WHAT YOU WILL DO
Without the pictures, print the lines running from the beginning of the material to the line containing "def scale_at(py): return", both ends included.

AVAILABLE DATA
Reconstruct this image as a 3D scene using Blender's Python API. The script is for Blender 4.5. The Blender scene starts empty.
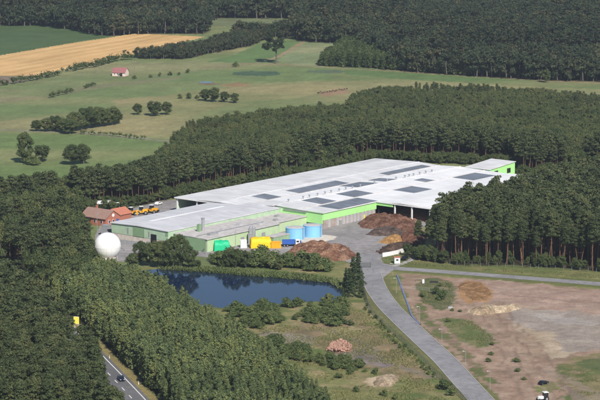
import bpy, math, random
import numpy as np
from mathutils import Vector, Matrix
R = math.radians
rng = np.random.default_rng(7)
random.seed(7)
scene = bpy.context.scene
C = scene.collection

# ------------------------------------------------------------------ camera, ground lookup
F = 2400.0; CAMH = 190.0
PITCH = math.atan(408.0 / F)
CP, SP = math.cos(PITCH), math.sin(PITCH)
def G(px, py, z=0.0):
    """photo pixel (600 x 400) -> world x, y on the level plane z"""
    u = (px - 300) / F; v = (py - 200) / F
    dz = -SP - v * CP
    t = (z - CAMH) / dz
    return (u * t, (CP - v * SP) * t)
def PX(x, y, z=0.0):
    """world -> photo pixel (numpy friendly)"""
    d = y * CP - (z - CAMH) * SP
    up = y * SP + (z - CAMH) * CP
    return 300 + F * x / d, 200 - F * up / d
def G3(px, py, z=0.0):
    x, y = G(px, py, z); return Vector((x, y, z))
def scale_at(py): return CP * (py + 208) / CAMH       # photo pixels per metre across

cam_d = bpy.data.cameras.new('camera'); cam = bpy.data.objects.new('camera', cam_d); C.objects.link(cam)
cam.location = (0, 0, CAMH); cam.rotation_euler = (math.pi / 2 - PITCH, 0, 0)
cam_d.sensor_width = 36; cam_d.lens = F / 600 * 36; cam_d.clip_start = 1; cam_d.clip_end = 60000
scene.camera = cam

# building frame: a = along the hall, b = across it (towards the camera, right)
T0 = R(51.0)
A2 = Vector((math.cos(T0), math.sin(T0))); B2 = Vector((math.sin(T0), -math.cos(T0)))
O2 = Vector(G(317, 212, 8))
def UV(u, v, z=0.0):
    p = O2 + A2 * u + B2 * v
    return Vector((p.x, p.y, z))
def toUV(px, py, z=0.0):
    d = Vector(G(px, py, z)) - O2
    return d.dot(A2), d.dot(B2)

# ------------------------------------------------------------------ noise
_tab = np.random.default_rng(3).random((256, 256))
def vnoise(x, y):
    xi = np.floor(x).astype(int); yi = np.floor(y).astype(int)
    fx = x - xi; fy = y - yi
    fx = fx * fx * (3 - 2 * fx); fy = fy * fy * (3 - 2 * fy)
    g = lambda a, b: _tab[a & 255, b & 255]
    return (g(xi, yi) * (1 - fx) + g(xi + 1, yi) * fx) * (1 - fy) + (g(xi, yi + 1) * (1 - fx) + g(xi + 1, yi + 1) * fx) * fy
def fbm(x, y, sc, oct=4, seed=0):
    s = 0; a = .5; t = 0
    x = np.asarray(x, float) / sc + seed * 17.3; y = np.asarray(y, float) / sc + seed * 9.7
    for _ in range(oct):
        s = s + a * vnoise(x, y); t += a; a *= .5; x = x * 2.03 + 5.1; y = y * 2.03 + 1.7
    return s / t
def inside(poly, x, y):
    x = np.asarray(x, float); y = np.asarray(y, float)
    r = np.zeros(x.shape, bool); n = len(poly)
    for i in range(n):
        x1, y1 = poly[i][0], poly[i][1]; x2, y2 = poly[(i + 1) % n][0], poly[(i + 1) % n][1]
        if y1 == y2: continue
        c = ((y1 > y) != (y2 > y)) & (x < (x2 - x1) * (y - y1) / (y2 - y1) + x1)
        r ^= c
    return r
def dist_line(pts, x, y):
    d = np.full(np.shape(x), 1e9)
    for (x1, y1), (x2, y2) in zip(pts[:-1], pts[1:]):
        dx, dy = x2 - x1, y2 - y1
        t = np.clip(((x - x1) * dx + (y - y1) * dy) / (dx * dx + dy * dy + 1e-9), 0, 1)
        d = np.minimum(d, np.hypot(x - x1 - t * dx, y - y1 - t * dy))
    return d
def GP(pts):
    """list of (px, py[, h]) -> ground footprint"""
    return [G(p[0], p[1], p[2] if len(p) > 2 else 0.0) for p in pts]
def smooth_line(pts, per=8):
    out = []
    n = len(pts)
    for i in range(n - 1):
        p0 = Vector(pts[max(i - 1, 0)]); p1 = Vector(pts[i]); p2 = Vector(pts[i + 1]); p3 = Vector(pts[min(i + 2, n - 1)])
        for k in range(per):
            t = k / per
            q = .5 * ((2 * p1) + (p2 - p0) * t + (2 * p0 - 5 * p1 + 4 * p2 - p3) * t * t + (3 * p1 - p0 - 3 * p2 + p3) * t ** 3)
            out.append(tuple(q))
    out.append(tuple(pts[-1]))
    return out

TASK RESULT
Reconstruct this image as a 3D scene using Blender's Python API. The script is for Blender 4.5. The Blender scene starts empty.
import bpy, math, random
import numpy as np
from mathutils import Vector, Matrix
R = math.radians
rng = np.random.default_rng(7)
random.seed(7)
scene = bpy.context.scene
C = scene.collection

# ------------------------------------------------------------------ camera, ground lookup
F = 2400.0; CAMH = 190.0
PITCH = math.atan(408.0 / F)
CP, SP = math.cos(PITCH), math.sin(PITCH)
def G(px, py, z=0.0):
    """photo pixel (600 x 400) -> world x, y on the level plane z"""
    u = (px - 300) / F; v = (py - 200) / F
    dz = -SP - v * CP
    t = (z - CAMH) / dz
    return (u * t, (CP - v * SP) * t)
def PX(x, y, z=0.0):
    """world -> photo pixel (numpy friendly)"""
    d = y * CP - (z - CAMH) * SP
    up = y * SP + (z - CAMH) * CP
    return 300 + F * x / d, 200 - F * up / d
def G3(px, py, z=0.0):
    x, y = G(px, py, z); return Vector((x, y, z))
def scale_at(py): return CP * (py + 208) / CAMH       # photo pixels per metre across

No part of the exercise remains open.